Investor Eligibility: This Offering is limited to persons who qualify as “accredited investors” within the meaning of Rule 501(a) under the Act.  See the accompanying Investor Suitability Standards.

 

Why? When you use rule 501 of Reg D you are only able to take money from known accredited investors.  Who is accredited?  Individuals that make over $200k couples that make over $300k or any other investor with more than $1,000,000 in investable assets.  Let me emphasis known, because if you publicly disclose to strangers you are raising money, you must verify their income or assets, which no investor will let you do.  

 

No Escrow of Proceeds: The proceeds from the Offering would be immediately released and available to the Company as received in the course of the Offering.  There is no minimum amount that must be sold in the Offering and no escrow of proceeds prior to receipt of a threshold amount.  The Company cannot assure you that the proceeds from the sale of the Notes will be sufficient to allow us to conduct our business.

 

Automatic Conversion on Preferred Financing: Upon the next preferred equity financing of the Company providing gross consideration to the Company of at least $5,000,000 (excluding the amount of the Notes) (the “Preferred Financing”), then the entire principal amount and accrued and unpaid interest outstanding under the Notes will be automatically converted into units of equity securities of the Company (the “Equity Securities”) at a conversion price equal to the lesser of (i) eighty percent (80%) of the price per unit paid by investors in the Preferred Financing for the Equity Securities or (ii) a price per unit equal to the amount that would be paid for the Equity Securities if, without giving effect to and excluding the amount of money invested in the Company in the Preferred Financing, the pre-money valuation of the Company was $21,000,000 (the “Valuation Cap”).

 

I advise against letting lawyers accept checks and hold them in escrow. Oftentimes lawyers will take a long time to remit funds. Instead, have some term that allows a rolling close so that when you get a commitment you can take the check. Time kills all deals. Escrow can also be expensive, so I recommend taking the money directly.

 

Conversion on Change of Control: If the Company consummates a change of control prior to a Qualified Financing, then, upon the election of the holder, either (i) the holder shall receive a payment equal to 150% of the Investment Amount, or (ii) the entire Investment Amount shall convert into shares of the Company’s Common Stock at the Valuation Cap.

 

A ‘Change of Control’ as used in this Term Sheet is (i) a consolidation or merger of the Company following which holders of the Company’s outstanding equity securities immediately prior to such event own less than a majority of the voting equity securities of the surviving entity or its parent, (ii) the closing of the transfer, in one transaction or a series of related transactions, to a person or group of affiliated persons (other than an underwriter of this corporation’s securities), of the Company’s equity securities if, after such closing, such person or group of affiliated persons would hold 50% or more of the outstanding voting equity securities of the Company (or the surviving or acquiring entity) or (iii) a sale of all or substantially all of the Company’s assets or equity securities, other than in connection with an equity financing for cash.

 

Convertible notes, must convert to equity.
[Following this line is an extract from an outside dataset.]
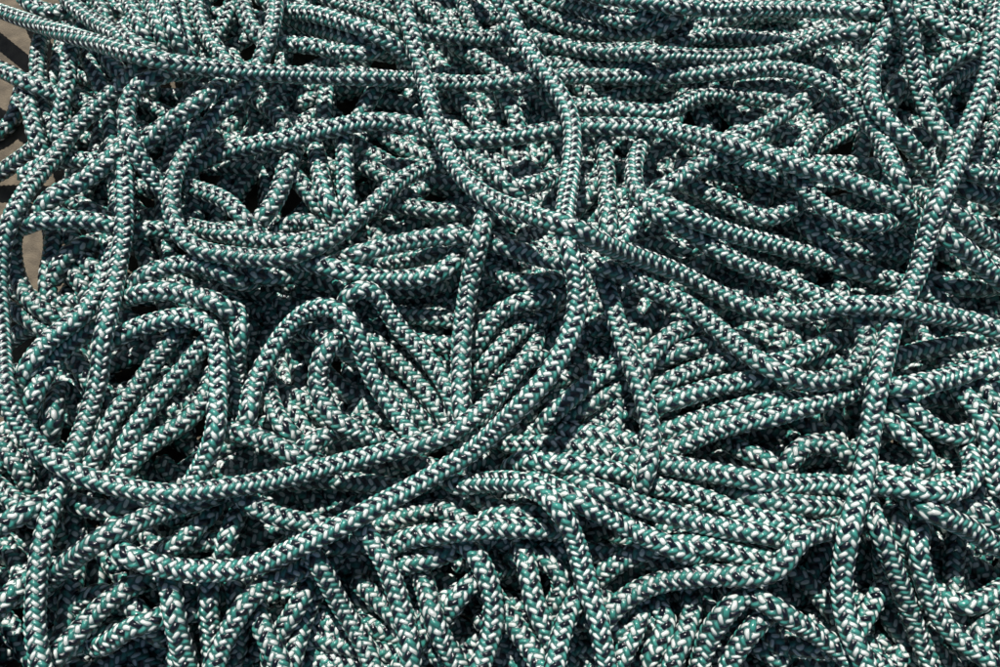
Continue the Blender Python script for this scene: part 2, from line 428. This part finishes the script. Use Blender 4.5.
("rope in two bends, from under the arched one to a level foot", 6,
 [(772,158,4),(786,168,5),(799,182),(812,197),(828,209),(845,217),(865,221),(885,221),(905,216,4)]),
("rope lifting in a slant below the hump at upper right", 5,
 [(722,150,4),(737,140),(756,130),(775,120),(790,108),(804,98),(818,90,4)]),
("rope curling over a black oval hole at upper right", 5,
 [(794,172,4),(799,154),(808,136),(822,125),(840,118),(858,111),(874,100,4)]),
("low rope running level beneath the curled one's black hole", 4,
 [(790,166,3),(812,164),(838,164),(860,165),(880,168,3)]),
("short rope in the pit beneath the level slant, bent", 3,
 [(815,225),(838,232),(862,230),(885,238),(905,246)]),
("rope lying low in the pit right of the bent one", 3,
 [(800,215),(815,232),(838,246),(865,250),(890,250)]),
("small square stub near the bending level rope at upper right", 5,
 [(820,70,4),(822,58,5),(823,50,5),(824,66,4),(830,80,3)]),
("rope behind two drops, from the level one to the shaded corner", 4,
 [(925,60,3),(910,68),(900,80),(892,94),(888,110,3)]),
("thin rope slanting into the corner under the right-hand drop", 5,
 [(1000,28,4),(985,37),(968,47),(950,56),(937,68),(928,84,4)]),
("second slanting rope beneath it, more deeply shaded", 4,
 [(978,64,3),(962,70),(948,80),(940,96),(938,112,3)]),
("dim rope near the top right corner with faint scales", 4,
 [(900,-4,3),(918,4),(940,12),(962,20),(982,26),(1010,32,3)]),
("sunlit short rope below the dim one in the top right corner", 5,
 [(902,6,3),(920,14),(938,23),(956,33),(974,41),(990,50,3)]),
("rope emerging right of the long drop at the right edge, upper", 5,
 [(945,158,4),(957,166),(972,172),(990,175),(1012,178),(1060,180)]),
("rope under it at the right edge, sloping gently", 4,
 [(940,176,3),(955,186),(972,193),(990,197),(1012,202),(1060,208)]),
("rope sloping from the long drop to the right edge, above the black gap", 6,
 [(922,196,4),(937,208),(954,220),(972,229),(990,240),(1012,252),(1060,275)]),
("steeper rope below it, bluish, bounding the black gap", 6,
 [(925,212,4),(938,224),(952,237),(965,249),(978,261),(991,274),(1012,290),(1050,310)]),
("shaded level rope just above the sweeping one at the right edge", 4,
 [(915,274,3),(930,279),(948,286),(968,289),(990,288),(1012,284),(1050,280)]),
("rope at the right edge, steep, outside the long drop", 4,
 [(1030,60),(1012,90),(1003,115),(990,140),(978,158,3)]),
# --- right middle
("ribbed rope curving to the right edge just below the sweeping one", 6,
 [(862,378,4),(877,368,5),(895,359),(913,352),(935,348),(960,343),(985,337),(1010,330),(1050,318)]),
("ribbed rope beneath it, second below the sweeping one at the right edge", 6,
 [(855,386,4),(872,388,5),(895,388),(920,384),(945,379),(968,372),(990,362),(1012,352),(1050,338)]),
("small rope lying in the hook below the sweeping one", 5,
 [(755,368,4),(773,366),(790,361),(805,354),(821,345),(840,340),(858,336,4)]),
("short rope rising left of the hook to meet the second slant", 5.5,
 [(640,378,5),(646,363),(656,347),(671,334),(690,325),(706,320,5)]),
("upper rope of the fan right of the thick short length", 4,
 [(640,392,3),(652,386),(668,380),(686,373),(705,367),(726,362),(745,360,3)]),
("middle rope of the fan, brighter and longer", 5,
 [(640,412,4),(656,405),(673,400),(690,395),(710,388),(735,382),(758,378),(780,378,4)]),
("small speckled stub at the head of the fan", 4,
 [(645,372,3),(660,360),(676,353),(694,348),(710,346,3)]),
("arched rope under the fan, rising right then fading", 6,
 [(652,458,4),(668,450,5),(686,443),(703,435),(722,428),(746,422),(770,418),(792,411),(815,404),(838,398),(858,388,4)]),
("rope along the upper edge of the arched one, partly hidden", 5,
 [(660,436,4),(676,427),(700,420),(725,412),(750,405),(776,402),(800,400,4)]),
("dark rope behind the hook, lying level in deep shade", 3,
 [(690,344),(712,350),(730,358),(745,372),(760,388)]),
("small hooped rope in the hollow beside the lower upright", 4,
 [(776,482,3),(785,466),(796,450),(813,443),(832,446),(848,456),(854,472,3)]),
("leaning stub left of the long right-side rope, below the hook", 3,
 [(796,418),(810,427),(826,438),(846,452)]),
("stub sloping into two black gaps right of the arched rope's foot", 4,
 [(730,440,3),(744,450),(758,456),(776,466),(788,480,3)]),
("curl of rope around a coil, beside the long right-side rope", 5,
 [(878,398,4),(895,402),(910,413),(927,427),(947,437),(965,438),(978,428,4),(982,415,3)]),
("small round coil resting on the level hooked rope", 5,
 [(878,412,4),(892,420),(907,433),(921,446),(930,461),(920,473),(902,477),(886,472,4)]),
("rope at the right edge curving down past the coil", 5,
 [(940,380,3),(954,386),(967,398),(978,414),(986,434),(988,455),(992,475),(1000,495,4)]),
("rope hard against the right edge, running steeply", 4,
 [(975,385),(990,398),(1002,415),(1010,440),(1015,470)]),
("level rope crossing above the curl at right, short", 4,
 [(892,408,3),(912,400),(932,396),(955,400),(972,408,3)]),
# --- lower middle
("long slanting rope below the crest, first of three running right", 6,
 [(528,470,4),(543,479,5),(562,490),(584,502),(608,515),(632,529),(655,540),(678,548),(700,556,4)]),
("long slanting rope, second of three running right below the thick stub", 6,
 [(560,478,4),(588,488),(612,496),(637,505),(665,513),(690,520),(716,527),(742,531),(768,535),(795,545,4)]),
("third slanting rope, passing under the thick stub's foot", 5,
 [(630,478,4),(656,487),(680,492),(702,497),(722,504),(745,513),(770,520),(798,526),(825,530,4)]),
("level rope crossing left beneath the thick stub", 5,
 [(520,466,4),(545,467),(568,467),(592,470),(616,473),(640,479,4)]),
("dim rope arching above it in the dark gap", 3,
 [(515,446),(538,443),(562,443),(588,448),(612,453),(635,462)]),
("rope slanting from the thick bend down-left, shaded, above the dark gap", 4,
 [(632,358,3),(617,366),(601,375),(586,386),(571,398),(557,412),(545,428,3)]),
("short scaly rope parallel and below it", 3,
 [(632,384),(615,392),(598,400),(582,410),(568,424)]),
("rope rising beside the raised bend's inside, first of the set", 4,
 [(476,382,3),(485,366),(497,352),(513,335),(530,322),(550,312,3)]),
("rope above it, tucked against the raised bend", 4,
 [(474,346,3),(484,330),(497,314),(514,304),(535,299),(556,296,3)]),
("level stub under the hooking rope left of the raised bend", 4,
 [(482,258,3),(496,270),(510,281),(530,286),(548,283),(566,277,3)]),
("dim rope deep inside the raised bend's curve", 3,
 [(478,420),(492,402),(508,384),(522,366),(538,348)]),
("rope starting under the raised bend's tail and lying level to the crest", 6,
 [(378,556,4),(392,545,5),(410,538),(430,535),(452,532),(478,530),(505,528),(530,527),(552,528,4),(570,532,3)]),
("companion rope along its upper side by the crest", 4,
 [(488,522,3),(506,517),(526,515),(546,517),(562,524,3)]),
("shaded rope beneath it, curving under", 4,
 [(392,570,3),(408,563),(428,560),(446,553),(463,546,3)]),
("rope curling down in a hook below the level one, lower centre", 5,
 [(462,540,4),(474,552),(483,567),(490,585),(494,605),(493,628),(486,650),(478,672),(470,710)]),
("short rope meeting that hook from the dark hollow", 4,
 [(446,612,3),(456,598),(467,586),(480,577),(494,570,3)]),
("thin steep rope left of the hook, in the dark hollow", 4,
 [(424,584,3),(429,600),(433,617),(440,636),(450,652),(462,672),(470,700)]),
("thick steep rope falling left of the brightly lit one, bottom edge", 6,
 [(300,540,4),(314,556,5),(325,575),(334,594),(345,612),(356,630),(366,648),(373,668),(380,715)]),
("rope emerging between the big left curve and the thick bend", 5,
 [(226,490,4),(243,500),(260,510),(278,517),(298,521),(318,525),(338,530,4)]),
("steep rope between two dark hollows near the bottom, narrow", 4,
 [(520,540,3),(525,556),(529,576),(533,597),(538,614),(547,630),(555,648),(560,680)]),
("ring-like rope fold beside the crest's steep fall", 4,
 [(538,556,3),(551,560),(560,573),(563,588),(557,602),(546,612,3)]),
("rope left of the steep fall running to the bottom edge", 5,
 [(586,582,4),(577,598),(568,615),(562,633),(558,652),(554,672),(550,710)]),
("sloping rope at the bottom edge, left of the narrow steep one", 4,
 [(492,594,3),(504,610),(516,628),(528,645),(540,664),(555,700)]),
("level rope above the slack one, rising from the dark gap to the upturned bend", 5,
 [(596,582,3),(607,569,4),(623,560),(641,552),(664,547),(690,548),(716,551),(742,555),(768,556),(788,548,4)]),
("rope falling from the slack one to the bottom edge, first of three", 4,
 [(688,580,3),(692,596),(693,612),(688,628),(680,645),(672,662),(665,700)]),
("rope falling to the bottom edge, second of three beneath the slack one", 5,
 [(752,586,3),(742,598),(729,610),(717,623),(708,638),(702,656),(698,676),(694,715)]),
("rope falling to the bottom edge, third of three and outermost", 5,
 [(775,606,3),(762,618),(750,632),(739,646),(730,662),(722,685),(715,715)]),
("small stub at the bottom edge inside the dark hollow", 3,
 [(645,606),(637,622),(629,640),(621,658),(612,690)]),
("speckled knot of rope in the hollow beneath the slack rope", 3,
 [(650,600),(662,612),(664,628),(655,640),(650,660)]),
# --- lower right
("rope sloping across the lower right toward the foot of the long right-side rope", 5,
 [(728,590,3),(748,598),(766,607),(785,617),(805,628),(826,640),(845,655),(860,680,4)]),
("short rope sloping beside the upturned bend", 4,
 [(782,566,3),(796,574),(809,584),(821,597),(832,612,3)]),
("long rope falling to the bottom right, ribbed, outside the long right-side rope", 6,
 [(866,505,4),(874,522),(883,540),(890,557),(896,574),(902,590),(908,608),(915,626),(922,644),(930,664),(942,710)]),
("rope beside it, curving further right into the corner", 6,
 [(922,520,4),(918,538,5),(918,555),(922,572),(927,590),(934,608),(944,624),(958,639),(975,652),(998,664),(1040,690)]),
("broad rope sloping to the right edge above the black pit", 6,
 [(905,502,4),(922,507),(940,514),(958,523),(978,534),(998,546),(1016,558),(1055,580)]),
("rope along its upper side at the right edge", 5,
 [(930,496,4),(950,502),(972,510),(992,520),(1012,530),(1050,548)]),
("level rope bowed downward near the right edge, low", 4,
 [(935,590,3),(948,600),(965,606),(984,601),(1000,590),(1016,580),(1050,565)]),
("faint rope in the bottom right corner", 3,
 [(1005,610),(988,620),(978,635),(985,655),(1000,680)]),
("level rope just below the long hooked one, lower right", 5,
 [(722,494,4),(745,498),(770,503),(797,506),(822,508),(848,506,4)]),
("short rope between the long right-side rope and the ribbed one", 4,
 [(846,505,3),(868,514),(880,530),(884,552),(880,575,3)]),
("speckled rope in the lower right tangle, leaning left", 4,
 [(900,498,3),(898,515),(903,535),(910,552),(912,570,3)]),
("shaded rope at the bottom edge beneath the foot of the long right-side rope", 3,
 [(790,650),(815,648),(840,652),(868,658),(895,672)]),
# --- lower left
("rope crossing behind the upright at lower left, climbing to the big curve", 6,
 [(40,590,4),(55,573,5),(72,560),(92,548),(113,537),(134,525),(155,514),(177,506),(200,500,5),(220,492,4)]),
("rope crossing the black gap at the bottom left corner", 6,
 [(30,690),(45,668),(60,652),(75,636),(90,619),(105,604),(121,592),(138,582,4),(155,576,3)]),
("rope from the left edge passing under the lower upright", 5,
 [(-50,650),(-15,622),(4,602),(20,586),(36,572,4),(50,562,3)]),
("short rope from the left edge above it, bright", 5,
 [(-50,548),(-12,534),(6,523),(24,514),(42,505,4),(56,500,3)]),
("rope slipping from the left edge under the big curve's shoulder", 4,
 [(-50,455),(-8,482),(8,495),(25,507),(42,518),(60,530,3)]),
("narrow upright below the thick bend, first from the left", 5,
 [(166,566,4),(170,584),(172,600),(175,618),(178,637),(184,655),(190,680),(196,710)]),
("narrow upright below the thick bend, second along", 5,
 [(208,566,4),(209,586),(208,608),(210,630),(212,652),(214,676),(216,710)]),
("curved rope descending below the thick bend to the bottom edge", 5,
 [(308,566,4),(288,574),(268,584),(250,598),(238,614),(229,632),(220,651),(213,672),(208,710)]),
("small rope between the big curve and the thick bend, leaning right", 4,
 [(160,562,3),(172,549),(185,538),(196,527),(208,515),(216,502,3)]),
("stub next to it, steeper, in the dark wedge", 4,
 [(222,564,3),(225,548),(229,532),(236,517),(244,502,3)]),
("flecked rope deep below the crossing one, lower left", 3,
 [(80,600),(100,592),(122,600),(140,612),(150,630)]),
("bottom edge rope left of the first narrow upright", 4,
 [(105,645),(120,632),(138,625),(156,620),(175,612,3)]),
("rope rising to the bottom of the thick bend, shaded", 3,
 [(268,660),(275,640),(288,622),(300,602),(310,582)]),
("bottom edge rope between the curved one and the thick steep one", 4,
 [(258,610,3),(262,628),(270,645),(280,662),(288,700)]),
("rope lying beside the big curve's lower left shoulder, in shade", 3,
 [(0,440),(14,460),(28,480),(30,500)]),
("speckled rope under the big curve, above the crossing one", 3,
 [(66,500),(84,506),(104,510),(124,508),(145,502)]),
("dim rope in the lower left hollow beside the upright", 3,
 [(5,545),(18,560),(24,580),(18,600)]),
]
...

They convert to equity when you raise your next equity round. This number I put at $5mm because I want you to be able to easily convert if you want to be able to convert. (Note: the faster you convert, the less interest will accrue, thus less dilution) This number is low compared to your raise, you might want this to be a bigger number as it gives the investors an idea of the expected size of your next round. You might want to make this $10mm to show that you will be raising more than $10mm

 

The other benefit of a low number is that the lower the number the lower the financing risk to your investors, meaning that they can be more sure they will be able to easily convert to equity.

 

Note Purchase Agreement: An investment in the Notes will be made pursuant to a Convertible Note Purchase Agreement.

 

If you sell the company the investor only gets 1.5x their money back. I have seen this for 1x-3x. Most commonly is around  2x. The investor usually gets to pick if they take 1.5x or if they convert at the valuation cap. They usually ask for some provision where they get an analysis before the acquisition where they can evaluate the conversation or not.

 

Investor Representation: Each Investor shall be asked to represent that he/she/it is a Qualified/Accredited Investor as defined in Rule 501(a) under the Securities Act of 1933, and has performed sufficient due diligence prior to making their investment decision.

 

This doc is not the final doc they sign, it's only for discussion, the final doc is 40 pages or more and drawn up by lawyer.

 

Additional Information: This Term Sheet does not purport to be all-inclusive or to contain all of the information that a prospective investor may desire in investigating the Company.  Each prospective investor must conduct and rely on his, her or its own evaluation of the Company, its business and the terms of the Offering in making an investment decision with respect to the Notes.  Any prospective Investor having questions regarding this Offering or desiring any additional information or documents to verify or supplement the information contained in this Term Sheet should contact the Company as follows:

 

    Your name and address

 

Expenses: The Company and each Investor shall each bear their own legal and other expenses with respect to the transactions contemplated by this Term Sheet.

 

I would try and stay away from paying for your investors legal expenses, this burns a lot of cash because their counsel will always take the max amount they can.

 

Finders Fees: The Company and each of the Investors shall each indemnify the other for any finder’s fees for which either is responsible.

 

Finders fees are looked down on by VCs.  When they invest the money, they want it to go to operations and increasing the value of their investment.  In terms of finders fee, especially at seed stage, if you have to offer anything, offer some small nominal stock options.  

 

Non-Binding: The parties agree that this Term Sheet does not create any binding obligation on the part of the Company or any other party, including any obligation to negotiate in good faith, and is subject in all respects to the negotiation and execution of definitive agreements.